Majelis juga menyatakan Stanchart telah melakukan perbuatan melawan hukum lantaran tidak menjelaskan resiko transaksi derivatif. Meski dalam perjanjian tercantum risk disclosure, menurut majelis, Stanchart harus tetap menjelaskan secara detail terkait resiko produknya. Tergugat telah melanggar hak penggugat selaku nasabahnya, kata Nani.

 

PBI No.7/31/PBI/2005 tentang Transaksi Derivatif mengatur bahwa bank harus memberikan penjelasan secara lengkap kepada nasabah. Yakni, terkait resiko kredit, resiko penyelesaian, resiko pasar dan adanya kemungkinan saldo nihil sehingga bank bisa meminta suntikan dana lagi. Tergugat tidak melaksanakan kewajiban hukumnya dengan tidak menjelaskan resiko itu, papar Nani

 

Masih menurut majelis, perjanjian yang dibuat dalam bahasa Inggris, memicu kebingungan bagi nasabah. Istilah perjanjian dalam bahasa Inggris tak mudah dipahami nasabah. Padahal Peraturan Bank Indonesia (PBI) No 7/6/PBI/2005 tentang Transparansi, Informasi Produk Bank dan Penggunaan Data Pribadi Nasabah menentukan bahwa informasi produk bank tak boleh menyesatkan, mudah dimengerti dan dibuat dalam bahasa Indonesia.

 

Ditambah lagi, Pasal 7 huruf b UU No. 8 Tahun 1999 tentang Perlindungan Konsumen menentukan, pelaku usaha wajib memberikan informasi yang benar, jelas dan jujur mengenai kondisi dan jaminan barang dan/atau jasa serta memberi penjelasan penggunaan, perbaikan dan pemeliharaan.

 

Stanchart selaku bank asing seharusnya mengetahui bahwa di Indonesia berlaku aturan PBI  tentang Transaksi Derivatif. Tindakan Stanchart yang tetap memformulasikan perjanjian dalam bahasa Inggris sehingga unsur kesalahan karena kesengajaan terpenuhi, kata Nani. Akibat dari penggunaan itu sebenarnya telah dikehendaki Stanchart.

 

Kuasa hukum PT Nubika, Harry F. Simanjuntak, menyatakan putusan hakim sudah benar dan adil. Kontrak derivatifnya memang tak sesuai dengan tujuan hedging, katanya usai bersidang.

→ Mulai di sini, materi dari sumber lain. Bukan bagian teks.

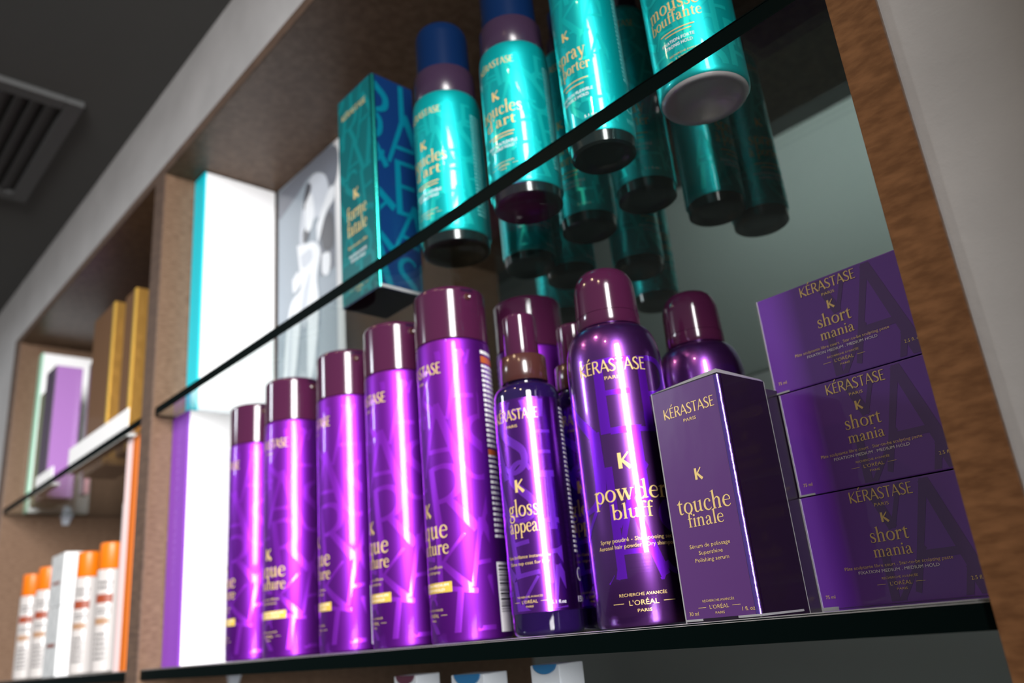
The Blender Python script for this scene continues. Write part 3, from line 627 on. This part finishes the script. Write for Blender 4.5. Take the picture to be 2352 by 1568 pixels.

David menambahkan eksekusi pengembalian dolar ke Stanchart akan dilakukan setelah putusan berkekuatan hukum tetap (inkracht).

 

Sementara kuasa hukum Stanchart dari Soemadipradja & Taher Advocates tak bersedia memberikan komentar. Saat dihubungi via telepon, Head Legal & Compliance Stanchart Chisca Mirawati dan Senior Manager Corporate Affairs Stanchart A. Arno Kermaputra tak menjawab telepon hukumonline.

Konsumen memang harus menang, begitulah tanggapan David ML Tobing terhadap putusan hakim yang memenangkan PT Nubika Jaya, kliennya. Perusahaan perkebunan kelapa sawit itu berhasil memenangkan gugatan melawan Standard Chartered Bank (Stanchart) dalam kasus transaksi derivatif di Pengadilan Negeri Jakarta Pusat.

 

Majelis hakim menyatakan kontrak derivatif tak seimbang dan tak memenuhi unsur kausa yang halal suatu perjanjian. Alhasil, dua kontrak derivatif PT Nubika dengan Stanchart dinyatakan batal demi hukum dalam dua putusan yang berbeda. Putusan itu dibacakan Kamis (30/7) di Pengadilan Negeri Jakarta Pusat.

 

David berpesan pada para konsumen perbankan, sebelum membuat perjanjian dengan bank, konsumen harus berani menyatakan kontrak harus seimbang. Sebab Peraturan Bank Indonesia (PBI) sendiri sudah mewajibkan bank harus melindungi konsumen. Jangan menerima begitu saja. Tapi kalau sudah terlanjur, sepatutnya minta pembatalan ke pengadlan, ujarnya melalui telepon.